Whether we’re in the process of looking for a new job or just trying to be the best at what we do daily in a career, having high expectations of oneself is a very healthy thing.

Perfectionism, on the other hand, can be dangerous.

Take job seekers. I’ve seen too many people expect themselves to have the perfect resume, be the perfect networker, interviewer, etc., and when they have trouble achieving perfection they end up taking on a defeatist attitude before things even get off the ground!

So what’s a perfectionist to do? This article I found over at bnet.com asks that very question, and came to some very helpful conclusions:

1. Allow yourself to be wrong in front of others. I think the key word here is “allow” – perfectionists usually don’t allow any slips at all!

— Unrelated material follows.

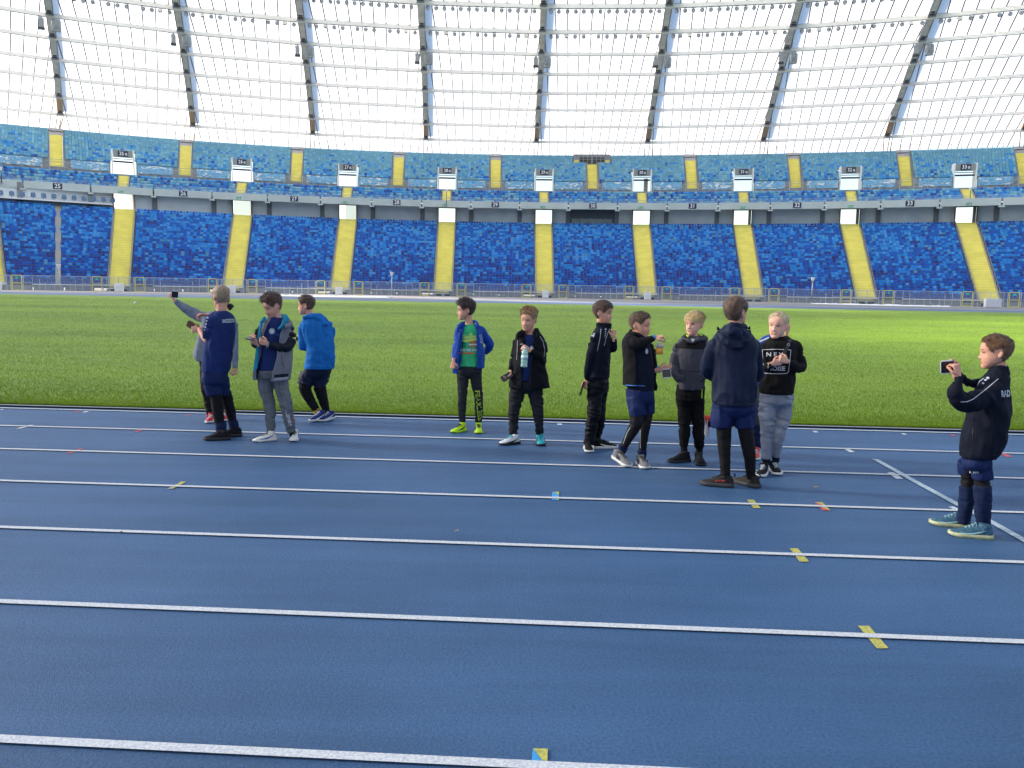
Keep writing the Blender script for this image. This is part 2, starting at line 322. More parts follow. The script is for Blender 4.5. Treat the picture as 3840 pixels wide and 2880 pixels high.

2. Be a hard worker rather than a perfectionist. And yes, there is a difference.

3. Spend your energy making yourself likeable.

I recommend you read the article for more details on each of the above three action points.

How about you? Any perfectionists out there who care to share how they overcame their tendencies?

Join the discussion 4 Comments

  • susan cook says:

    Boy I’m glad I checked out your blog. A dear friend of mine just pointed out how my focus on making the perfect, right irrecoverable activities in my business is keeping me spinning instead of moving forward. Spinning tops don’t make progress. Your article couldn’t have been more timely. Thanks, Susan

  • David says:

    Susan – so glad to hear this post helped you. It’s hard not trying to be perfect, but you’re right, overcoming perfectionism is a key to moving forward to career success!

  • I had a tendency to perfectionism.

    “Perfect” is a word which should take no modifiers. Something is either perfect or it not (as are the words “unique”, “pregnant” etc.).

    Once, when I was in charge of installing a large printing press, we had the manufacturer’s mechanic working on it. This was a precision machine and the alignment was critical – they used lasers).

    But what got my attention was the installer would repeatedly say, after making a final adjustment, “perfect enough”.

    At first, that annoyed me. But I soon realized, hey, this is the real world.



  • David says:

    “Perfect Enough” – a realistic phrase, indeed!